Input rows:
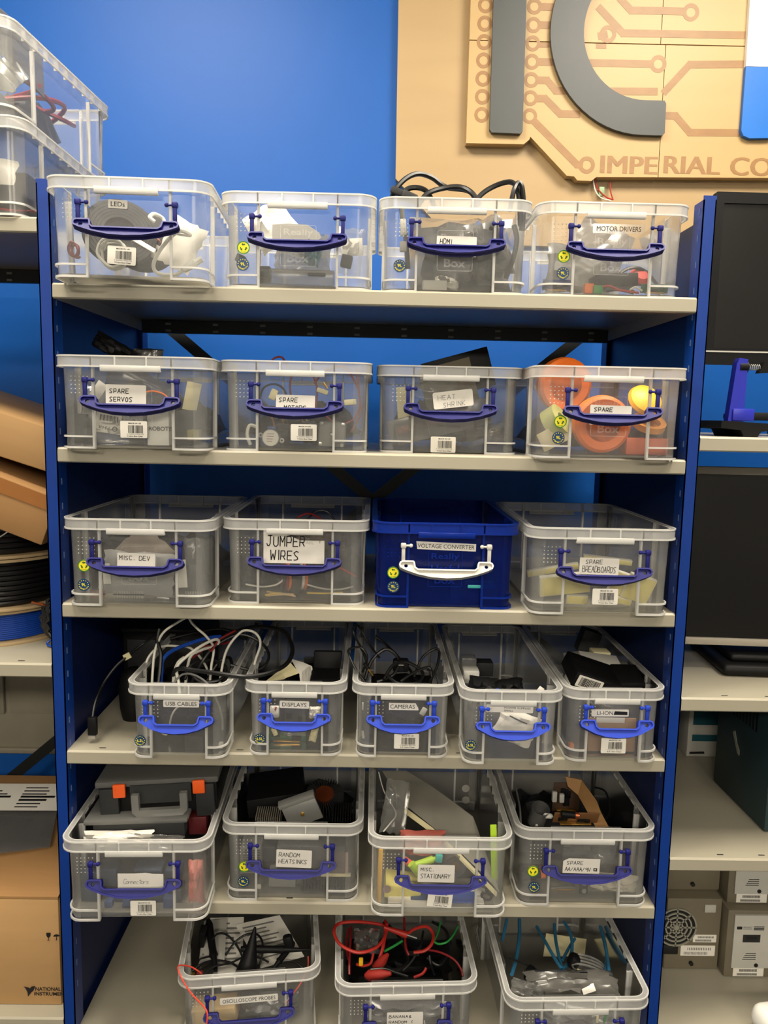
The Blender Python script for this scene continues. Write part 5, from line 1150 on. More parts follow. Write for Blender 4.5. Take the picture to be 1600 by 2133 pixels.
slab('usb_plug', 'cream plug hanging under the handle of the usb box', 'plug', 345, 1524, Y + 0.03, 12, 14, 0.008, CREAM, (0, 0.3, 0))
bag('zip_bag', 'black tangle of leads filling the bottom of the usb box', 390, 1490, Y + 0.18, 130, 100, 0.10, BLACK, (PI / 2, 0, 0), 5, 0.3)
# --- displays
Y = fr('disp')
rb = thing('ribbon_cable', 'folded white ribbon cable standing out of the displays box', 'cable', at(620, 1400, 0.08))
o0 = at(620, 1400, 0.08)
def quad_strip(pts, th=0.0008):
    b = MB(); A = [Vector(a) for a, _ in pts]; B = [Vector(c) for _, c in pts]; n = Vector((0, th, 0))
    vs = [p for k in range(len(pts)) for p in (A[k], B[k], B[k] + n, A[k] + n)]; fs = []
    for k in range(len(pts) - 1):
        for i in range(4): fs.append((k * 4 + i, k * 4 + (i + 1) % 4, k * 4 + 4 + (i + 1) % 4, k * 4 + 4 + i))
    fs.append((0, 3, 2, 1)); e = (len(pts) - 1) * 4; fs.append((e, e + 1, e + 2, e + 3))
    return b.add(vs, fs)
def P_(x, y, Y_): return at(x, y, Y_) - o0
part('fold', quad_strip([(P_(552, 1420, .05), P_(592, 1415, .05)), (P_(583, 1396, .07), P_(596, 1412, .06)), (P_(600, 1375, .09), P_(624, 1402, .07))]), CREAM, rb)
sfd = part('fold', quad_strip([(P_(606, 1372, .09), P_(621, 1401, .07)), (P_(632, 1380, .09), P_(624, 1404, .065)), (P_(650, 1388, .085), P_(624, 1408, .06)), (P_(655, 1422, .06), P_(626, 1422, .055))]), WHITE, rb)
for k in range(7):
    u = k / 7.0; part('conductor', MB().tube([P_(634 + 14 * u - 8 * (1 - u) * .2, 1383 + 5 * u + 8 * (1 - u), .082), P_(630 + 22 * u, 1404, .062), P_(629 + 24 * u, 1422, .052)], 0.0004, 4), GREY, sfd)
board('large green display board at the bottom of the displays box', 598, 1548, Y + 0.045, 82, 34, PCBG, (0.25, 0.03, 0), 5)
board('dark display board upright under the handle of the displays box', 605, 1490, Y + 0.09, 66, 50, mat('dark_board', (60, 58, 56), 0.4), (0.05, 0, 0), 8)
bag('zip_bag', 'small clear bag above the green board in the displays box', 612, 1520, Y + 0.035, 50, 26, 0.014, FILM, (PI / 2, 0, 0), 4, 0.35)
slab('connector_block', 'white connector with red mark in the displays box', 'connector', 572, 1482, Y + 0.035, 20, 24, 0.01, WPLA)
slab('connector_block', 'red tab on the white connector in the displays box', 'connector', 574, 1477, Y + 0.026, 4, 10, 0.002, RCAB, (0, 0.3, 0), 0.0005)
bag('paper_wad', 'crumpled white wrapping at the far side of the displays box', 656, 1484, Y + 0.035, 24, 26, 0.015, WHITE, (PI / 2, 0, 0), 6, 0.35, 'paper')
slab('connector_block', 'cream connector leaning under the handle of the displays box', 'connector', 572, 1524, Y + 0.035, 10, 18, 0.006, CREAM, (0, -0.4, 0))
bag('paper_wad', 'cream tape scrap at the far side of the displays box', 654, 1528, Y + 0.03, 16, 36, 0.006, CREAM, (PI / 2, 0.2, 0), 3, 0.3, 'paper')
slab('display_module', 'black display module upright at the back of the displays box', 'display', 688, 1385, 0.20, 60, 60, 0.02, BLACK, (-0.2, 0, 0))
slab('display_module', 'flat black module at the far side of the displays box', 'display', 690, 1418, 0.06, 60, 24, 0.06, BLACK, (0.15, 0, 0))
slab('display_module', 'dark grey panel at the back of the displays box', 'display', 655, 1375, 0.26, 44, 14, 0.004, DGREY)
# --- cameras
Y = fr('cam')
for lb, pts, r in (
    ('black camera lead bending tall at the near corner of the cameras box', [(760, 1420, .05), (742, 1395, .06), (728, 1365, .07), (728, 1352, .07), (752, 1349, .08), (765, 1370, .07), (755, 1400, .05)], .002),
    ('black camera lead in a narrow loop up to the shelf above', [(770, 1400, .08), (757, 1360, .10), (737, 1320, .12), (738, 1306, .12), (748, 1306, .12), (768, 1340, .11), (790, 1370, .09)], .0022),
    ('black camera lead slanting across the cameras box', [(782, 1326, .16), (800, 1338, .15), (826, 1365, .12), (850, 1390, .10), (870, 1420, .07)], .0026),
    ('black camera lead arching at the far side of the cameras box', [(862, 1410, .07), (880, 1370, .09), (905, 1352, .10), (915, 1358, .10), (910, 1390, .08), (895, 1420, .06)], .0024),
    ('black camera lead coiled in the middle of the cameras box', [(800, 1415, .05), (820, 1385, .07), (850, 1380, .08), (880, 1400, .07), (870, 1422, .05), (830, 1424, .04), (806, 1405, .05)], .003),
    ('second black coil in the cameras box', [(760, 1415, .07), (775, 1375, .09), (805, 1352, .10), (830, 1372, .09), (820, 1405, .07), (785, 1420, .06)], .003),
    ('thin black lead bowed at the far wall of the cameras box', [(890, 1395, .06), (905, 1400, .05), (912, 1420, .04), (910, 1430, .04)], .0014),
    ('black lead twisted around the camera plug', [(835, 1420, .04), (860, 1402, .05), (893, 1390, .06), (900, 1410, .05)], .0024)):
    px_cable('camera_lead', lb, pts, r, BLACKC)
pj = thing('jack_plug', 'gold jack plug lying on the near side of the cameras box', 'plug', at(761, 1397, 0.04), (0, 0.95, 0))
part('barrel', MB().cyl((-0.016, 0, 0), (-0.004, 0, 0), 0.0032, 10), BLACK, pj); part('tip', MB().tube([(-0.004, 0, 0), (0.003, 0, 0), (0.004, 0, 0), (0.009, 0, 0), (0.011, 0, 0)], 0.0017, 8, rr=[.0017, .0017, .0011, .0017, .0006]), GOLD, pj)
cmr = thing('webcam', 'small black webcam buried among leads in the cameras box', 'camera', at(835, 1385, 0.09))
part('body', MB().rbox(0.028, 0.02, 0.022, 0.004), BLACK, cmr); part('badge', MB().rbox(0.009, 0.001, 0.0016, 0.0004, (0, -0.0105, 0.003)), LGREY, cmr); part('lens', MB().lathe([(0.0005, -0.012), (0.005, -0.012), (0.006, -0.010)], 14, (0, 0, -0.004), 'Y'), SCREEN, cmr)
bag('lead_heap', 'black heap of camera leads low in the cameras box', 835, 1490, Y + 0.13, 130, 110, 0.09, BLACK, (PI / 2, 0, 0), 9, 0.28, 'cable')
slab('clip', 'small white clip standing high at the near side of the cameras box', 'clip', 752, 1471, Y + 0.03, 4, 16, 0.004, WPLA, r=0.0006)
slab('clip', 'small white clip low at the near side of the cameras box', 'clip', 752, 1530, Y + 0.03, 5, 16, 0.004, WPLA, (0, -0.15, 0), 0.0006)
slab('lens_cap', 'pale plastic scrap beside the cameras label', 'component', 882, 1482, Y + 0.04, 12, 18, 0.004, LGREY, (0, 0.5, 0))
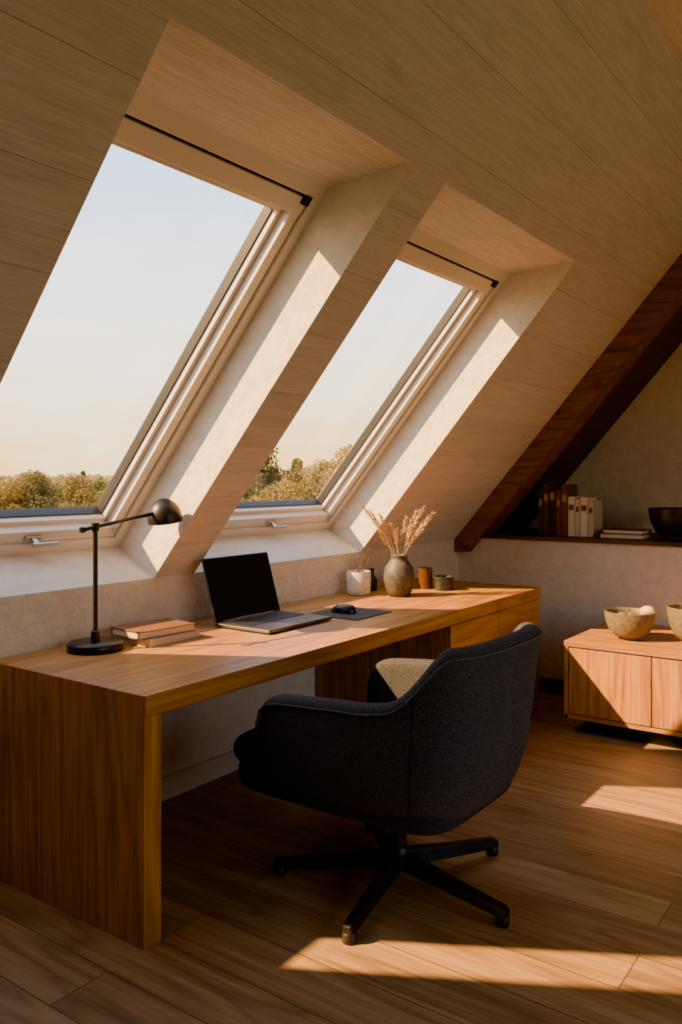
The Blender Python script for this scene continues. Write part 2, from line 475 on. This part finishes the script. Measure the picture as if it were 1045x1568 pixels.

What is required: Write out the listing word for word, omitting the pictures it holds.

The output:
The Blender Python script for this scene continues. Write part 5, from line 1150 on. More parts follow. Write for Blender 4.5. Take the picture to be 1600 by 2133 pixels.
slab('usb_plug', 'cream plug hanging under the handle of the usb box', 'plug', 345, 1524, Y + 0.03, 12, 14, 0.008, CREAM, (0, 0.3, 0))
bag('zip_bag', 'black tangle of leads filling the bottom of the usb box', 390, 1490, Y + 0.18, 130, 100, 0.10, BLACK, (PI / 2, 0, 0), 5, 0.3)
# --- displays
Y = fr('disp')
rb = thing('ribbon_cable', 'folded white ribbon cable standing out of the displays box', 'cable', at(620, 1400, 0.08))
o0 = at(620, 1400, 0.08)
def quad_strip(pts, th=0.0008):
    b = MB(); A = [Vector(a) for a, _ in pts]; B = [Vector(c) for _, c in pts]; n = Vector((0, th, 0))
    vs = [p for k in range(len(pts)) for p in (A[k], B[k], B[k] + n, A[k] + n)]; fs = []
    for k in range(len(pts) - 1):
        for i in range(4): fs.append((k * 4 + i, k * 4 + (i + 1) % 4, k * 4 + 4 + (i + 1) % 4, k * 4 + 4 + i))
    fs.append((0, 3, 2, 1)); e = (len(pts) - 1) * 4; fs.append((e, e + 1, e + 2, e + 3))
    return b.add(vs, fs)
def P_(x, y, Y_): return at(x, y, Y_) - o0
part('fold', quad_strip([(P_(552, 1420, .05), P_(592, 1415, .05)), (P_(583, 1396, .07), P_(596, 1412, .06)), (P_(600, 1375, .09), P_(624, 1402, .07))]), CREAM, rb)
sfd = part('fold', quad_strip([(P_(606, 1372, .09), P_(621, 1401, .07)), (P_(632, 1380, .09), P_(624, 1404, .065)), (P_(650, 1388, .085), P_(624, 1408, .06)), (P_(655, 1422, .06), P_(626, 1422, .055))]), WHITE, rb)
for k in range(7):
    u = k / 7.0; part('conductor', MB().tube([P_(634 + 14 * u - 8 * (1 - u) * .2, 1383 + 5 * u + 8 * (1 - u), .082), P_(630 + 22 * u, 1404, .062), P_(629 + 24 * u, 1422, .052)], 0.0004, 4), GREY, sfd)
board('large green display board at the bottom of the displays box', 598, 1548, Y + 0.045, 82, 34, PCBG, (0.25, 0.03, 0), 5)
board('dark display board upright under the handle of the displays box', 605, 1490, Y + 0.09, 66, 50, mat('dark_board', (60, 58, 56), 0.4), (0.05, 0, 0), 8)
bag('zip_bag', 'small clear bag above the green board in the displays box', 612, 1520, Y + 0.035, 50, 26, 0.014, FILM, (PI / 2, 0, 0), 4, 0.35)
slab('connector_block', 'white connector with red mark in the displays box', 'connector', 572, 1482, Y + 0.035, 20, 24, 0.01, WPLA)
slab('connector_block', 'red tab on the white connector in the displays box', 'connector', 574, 1477, Y + 0.026, 4, 10, 0.002, RCAB, (0, 0.3, 0), 0.0005)
bag('paper_wad', 'crumpled white wrapping at the far side of the displays box', 656, 1484, Y + 0.035, 24, 26, 0.015, WHITE, (PI / 2, 0, 0), 6, 0.35, 'paper')
slab('connector_block', 'cream connector leaning under the handle of the displays box', 'connector', 572, 1524, Y + 0.035, 10, 18, 0.006, CREAM, (0, -0.4, 0))
bag('paper_wad', 'cream tape scrap at the far side of the displays box', 654, 1528, Y + 0.03, 16, 36, 0.006, CREAM, (PI / 2, 0.2, 0), 3, 0.3, 'paper')
slab('display_module', 'black display module upright at the back of the displays box', 'display', 688, 1385, 0.20, 60, 60, 0.02, BLACK, (-0.2, 0, 0))
slab('display_module', 'flat black module at the far side of the displays box', 'display', 690, 1418, 0.06, 60, 24, 0.06, BLACK, (0.15, 0, 0))
slab('display_module', 'dark grey panel at the back of the displays box', 'display', 655, 1375, 0.26, 44, 14, 0.004, DGREY)
# --- cameras
Y = fr('cam')
for lb, pts, r in (
    ('black camera lead bending tall at the near corner of the cameras box', [(760, 1420, .05), (742, 1395, .06), (728, 1365, .07), (728, 1352, .07), (752, 1349, .08), (765, 1370, .07), (755, 1400, .05)], .002),
    ('black camera lead in a narrow loop up to the shelf above', [(770, 1400, .08), (757, 1360, .10), (737, 1320, .12), (738, 1306, .12), (748, 1306, .12), (768, 1340, .11), (790, 1370, .09)], .0022),
    ('black camera lead slanting across the cameras box', [(782, 1326, .16), (800, 1338, .15), (826, 1365, .12), (850, 1390, .10), (870, 1420, .07)], .0026),
    ('black camera lead arching at the far side of the cameras box', [(862, 1410, .07), (880, 1370, .09), (905, 1352, .10), (915, 1358, .10), (910, 1390, .08), (895, 1420, .06)], .0024),
    ('black camera lead coiled in the middle of the cameras box', [(800, 1415, .05), (820, 1385, .07), (850, 1380, .08), (880, 1400, .07), (870, 1422, .05), (830, 1424, .04), (806, 1405, .05)], .003),
    ('second black coil in the cameras box', [(760, 1415, .07), (775, 1375, .09), (805, 1352, .10), (830, 1372, .09), (820, 1405, .07), (785, 1420, .06)], .003),
    ('thin black lead bowed at the far wall of the cameras box', [(890, 1395, .06), (905, 1400, .05), (912, 1420, .04), (910, 1430, .04)], .0014),
    ('black lead twisted around the camera plug', [(835, 1420, .04), (860, 1402, .05), (893, 1390, .06), (900, 1410, .05)], .0024)):
    px_cable('camera_lead', lb, pts, r, BLACKC)
pj = thing('jack_plug', 'gold jack plug lying on the near side of the cameras box', 'plug', at(761, 1397, 0.04), (0, 0.95, 0))
part('barrel', MB().cyl((-0.016, 0, 0), (-0.004, 0, 0), 0.0032, 10), BLACK, pj); part('tip', MB().tube([(-0.004, 0, 0), (0.003, 0, 0), (0.004, 0, 0), (0.009, 0, 0), (0.011, 0, 0)], 0.0017, 8, rr=[.0017, .0017, .0011, .0017, .0006]), GOLD, pj)
cmr = thing('webcam', 'small black webcam buried among leads in the cameras box', 'camera', at(835, 1385, 0.09))
part('body', MB().rbox(0.028, 0.02, 0.022, 0.004), BLACK, cmr); part('badge', MB().rbox(0.009, 0.001, 0.0016, 0.0004, (0, -0.0105, 0.003)), LGREY, cmr); part('lens', MB().lathe([(0.0005, -0.012), (0.005, -0.012), (0.006, -0.010)], 14, (0, 0, -0.004), 'Y'), SCREEN, cmr)
bag('lead_heap', 'black heap of camera leads low in the cameras box', 835, 1490, Y + 0.13, 130, 110, 0.09, BLACK, (PI / 2, 0, 0), 9, 0.28, 'cable')
slab('clip', 'small white clip standing high at the near side of the cameras box', 'clip', 752, 1471, Y + 0.03, 4, 16, 0.004, WPLA, r=0.0006)
slab('clip', 'small white clip low at the near side of the cameras box', 'clip', 752, 1530, Y + 0.03, 5, 16, 0.004, WPLA, (0, -0.15, 0), 0.0006)
slab('lens_cap', 'pale plastic scrap beside the cameras label', 'component', 882, 1482, Y + 0.04, 12, 18, 0.004, LGREY, (0, 0.5, 0))
The Blender Python script for this scene continues. Write part 2, from line 475 on. This part finishes the script. Measure the picture as if it were 1045x1568 pixels.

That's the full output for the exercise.